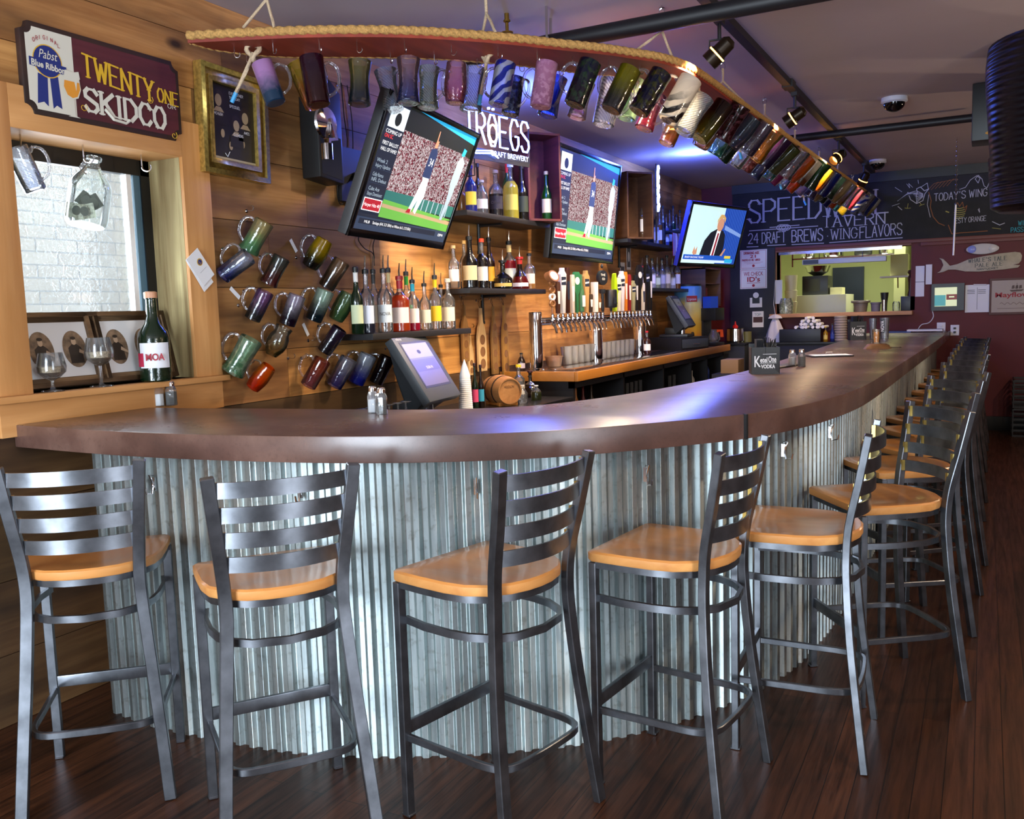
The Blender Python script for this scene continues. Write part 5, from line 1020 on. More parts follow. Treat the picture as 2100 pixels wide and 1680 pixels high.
m = MB(); m.box(-.06, .06, -.162, -.157, hz*.74, hz*.84); text(m, 'Lipton', 0, hz*.765, .028, -.1635, 1, align='CENTER', wid=.095); m.build('lettering', [mat('label red', '#a81820', .5), M_white], t, smooth=False)
m = MB(); m.lathe([(.012, -.04), (.02, -.02), (.02, .02), (.012, .04)], 12, 0, Matrix.Translation((0, -.18, .12))); m.tube([(0, -.15, .12), (0, -.18, .12)], .01, 8); m.build('spigot', M_till2, t)
bottle(onx(1327, 700, -2.86).y, -2.86, 1.063, .21, .036, 'round', 'clear', '#481810', .75, '#e4e0e0', '#c02028', False, 'squat bottle with white and red striped label right of the tower', lt='')
for px, top, d, kw in ((1047, 740, 'dark spice jar with black lid left of the beer tower', dict(cap='#101010', spout=False, label='#e0d0d0', liq='#402820', fill=.8, kind='jug')),):
    y = 6.06; X = -3.1; bottle(y, X, 1.056, .13, .03, desc=d, **kw)
# ================================================================== ON AND AROUND THE WINDOW
P0 = onx(195, 166, XW+.03)
t = thing('beer_sign', 'carved wooden beer sign reading TWENTYONE or SKIDOO on the wall above the window'.replace('SKIDOO', 'SKIDCO'), 'sign', (XW+.028, 2.63, 2.475), LW)
def notch(w, h, r, n=5):
    o = []
    for cx, cz, a in ((w, h, 0), (-w, h, 1), (-w, -h, 2), (w, -h, 3)):
        for i in range(n+1):
            b = -PI/2 - i*PI/2/n + a*PI/2 if False else (PI*1.5 - i*PI/2/n) + a*PI/2
            o.append((cx+r*math.cos(b), cz+r*math.sin(b)))
    return o
w, h = .375, .172
m = MB(); m.prism(notch(w, h, .035), 0, .03, 0); m.build('board', wood('sign edge', '#2c1812', '#3c221a', 'X', 1., .6), t, bevel=.004)
M_mar = wood('sign maroon', '#4c1820', '#5e222a', 'X', 2.2, .6, dark=.8); M_cr = mat('sign cream', '#d8d4c4', .6); M_navy = mat('sign navy', '#1c2c74', .6); M_yel = mat('sign yellow', '#dcae24', .6); M_beer = mat('sign beer', '#e0942c', .6); M_redl = mat('sign red', '#a02830', .6)
m = MB(); k = notch(w-.018, h-.02, .03); m.flat(k, -.0008, 0); xs = -w*.42
m.flat([(x if x < xs else xs, z) for x, z in k], -.0014, 1)
cx, cz = -w*.72, .035
m.flat(disc(cx, cz, .062, n=36), -.002, 3); m.flat(disc(cx, cz, .058, n=36), -.0024, 2); m.flat([(cx-.078, cz-.028), (cx+.078, cz-.038), (cx+.078, cz-.006), (cx-.078, cz+.004)], -.0034, 2)
m.flat([(cx-.045, cz-.05), (cx-.005, cz-.06), (cx-.01, cz-.17), (cx-.028, cz-.155), (cx-.055, cz-.165)], -.0019, 2); m.flat([(cx+.005, cz-.06), (cx+.04, cz-.05), (cx+.048, cz-.17), (cx+.026, cz-.16), (cx+.01, cz-.175)], -.0019, 2)
text(m, 'Pabst', cx, cz+.008, .034, -.0038, 1, align='CENTER', shear=.3, wid=.08); text(m, 'Blue Ribbon', cx, cz-.03, .024, -.004, 1, align='CENTER', wid=.142, rot=-.06, off=.001)
for i, ch in enumerate('ORIGINAL'): a = R(128-i*10.8); ribbon(m, strokes(ch, cx+.086*math.cos(a)-.004, cz+.086*math.sin(a)-.006, .014, .008)[0], .0022, -.0038, 5)
gx = xs-.012; m.flat([(gx-.038, cz-.035), (gx+.03, cz-.035), (gx+.036, cz-.08), (gx+.022, cz-.115), (gx-.004, cz-.125), (gx-.03, cz-.115), (gx-.044, cz-.08)], -.0042, 1); m.flat([(gx-.036, cz-.055), (gx+.03, cz-.055), (gx+.032, cz-.08), (gx+.018, cz-.11), (gx-.004, cz-.119), (gx-.026, cz-.11), (gx-.04, cz-.08)], -.0046, 4)
m.flat([(gx-.036, cz-.03), (gx-.03, cz-.015), (gx, cz-.02), (gx+.03, cz-.012), (gx+.034, cz-.04), (gx+.02, cz-.05), (gx+.014, cz-.09), (gx+.006, cz-.045), (gx-.034, cz-.046)], -.005, 1)
m.flat([(gx-.007, cz-.124), (gx+.001, cz-.124), (gx+.002, cz-.185), (gx+.025, cz-.192), (gx-.03, cz-.192), (gx-.008, cz-.185)], -.0042, 1)
# lettering
zz = .07; s1, e1 = strokes('TWENTY', xs+.04, .02, .085, .044, .3); ribbon(m, [[(x, z-(x-xs)*.12) for x, z in p_] for p_ in s1], .013, -.004, 3, serif=.024)
s2, e2 = strokes('ONE', e1+.012, -.0, .055, .03, .35); ribbon(m, [[(x, z-(x-xs)*.04) for x, z in p_] for p_ in s2], .009, -.004, 3, serif=.016)
ribbon(m, strokes('OR', w-.075, -.036, .018, .018, .4)[0], .003, -.004, 1, serif=.008)
s3, e3 = strokes('SKIDCO', xs+.04, -.118, .086, .056, .34); ribbon(m, [[(x, z-(x-xs)*.03) for x, z in p_] for p_ in s3], .017, -.004, 1, serif=.03)
m.tube([(xs+.13, -.0045, -.1), (xs+.17, -.0045, -.135), (xs+.23, -.0045, -.14), (xs+.25, -.0045, -.125)], .006, 6, 1)
for px_, pz_ in ((w-.17, -.02), (xs+.03, -.11), (w-.05, -.15)): m.tube([(px_+(.004+.0016*i)*math.cos(i*.8), -.004, pz_+(.004+.0016*i)*math.sin(i*.8)) for i in range(10)], .0012, 5, 3)
m.build('painted_face', [M_mar, M_cr, M_navy, M_yel, M_beer, M_redl], t, smooth=False)
# gold frame
t = thing('gold_picture_frame', 'gold picture frame with a dark chalk portrait print, right of the beer sign', 'picture', (XW+.02, 3.325, 2.43), LW, ry=R(1.5))
def frame(t, w, h, b, d, mt, prof_=3):
    for i in range(prof_):
        k0 = b*i/prof_; k1 = b*(i+1)/prof_; dd = d*(1, .55, .8)[i % 3]; m = MB()
        W, H = w/2-k0, h/2-k0; w2, h2 = w/2-k1, h/2-k1
        for q in (((-W, -H), (W, -H), (w2, -h2), (-w2, -h2)), ((-W, H), (-w2, h2), (w2, h2), (W, H)), ((-W, -H), (-w2, -h2), (-w2, h2), (-W, H)), ((W, -H), (W, H), (w2, h2), (w2, -h2))): m.prism(list(q), -dd, .015)
        if i == 0: A = m
        else: n_ = len(A.v); A.v += m.v; A.f += [tuple(a+n_ for a in f) for f in m.f]; A.m += m.m
    A.build('frame', mt, t, bevel=.002)
frame(t, .43, .5, .075, .035, mat('old gold', '#b89a50', .35, .75, noise=.35, nscale=60))
m = MB(); m.box(-.14, .14, -.006, 0, -.175, .175); 
for x, z, r in ((-.09, .1, .028), (.02, .0, .026), (.08, .045, .028)):
    m.flat(disc(x, z+.01, r*1.2, r*1.5), -.0068, 2); m.flat(disc(x, z, r*.75, r), -.0074, 1); m.flat([(x-r*1.5, z-r*2.2), (x+r*1.5, z-r*2.2), (x+r*.5, z-r*1.1), (x-r*.5, z-r*1.1)], -.007, 1)
    m.flat([(x-r*1.7, z-r*4), (x+r*1.7, z-r*4), (x+r*1.6, z-r*1.9), (x-r*1.6, z-r*1.9)], -.0076, 0)
for i, (s_, x, z) in enumerate((('EVERY OTHER', -.02, .14), ('THURSDAY', -.02, .12), ('7-11', -.02, .1), ('SPECDUEL', -.02, .08), ('MCHUGH', -.12, .03), ('JAMES', .06, -.03), ('CLEMENS', 0, -.05))): ribbon(m, strokes(s_, x, z, .012, .007)[0], .0015, -.008, 3)
m.tube([(-.06, -.008, -.14), (-.045, -.008, -.155), (-.03, -.008, -.13)], .0015, 5, 3); m.flat([(-.14, -.175), (.14, -.175), (.14, -.16), (-.14, -.16)], -.0074, 4)
for x, z in ((-.07, -.05), (.06, -.08), (-.02, -.1)): m.flat(disc(x, z, .012, .02), -.0074, 1)
m.build('print', [mat('print black', '#1e1a18', .35), mat('print sepia', '#a89070', .4), mat('print hair', '#2c201a', .4), M_white, mat('print pale', '#b8a888', .4)], t, smooth=False)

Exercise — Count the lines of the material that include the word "picture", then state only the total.

Full solution — 2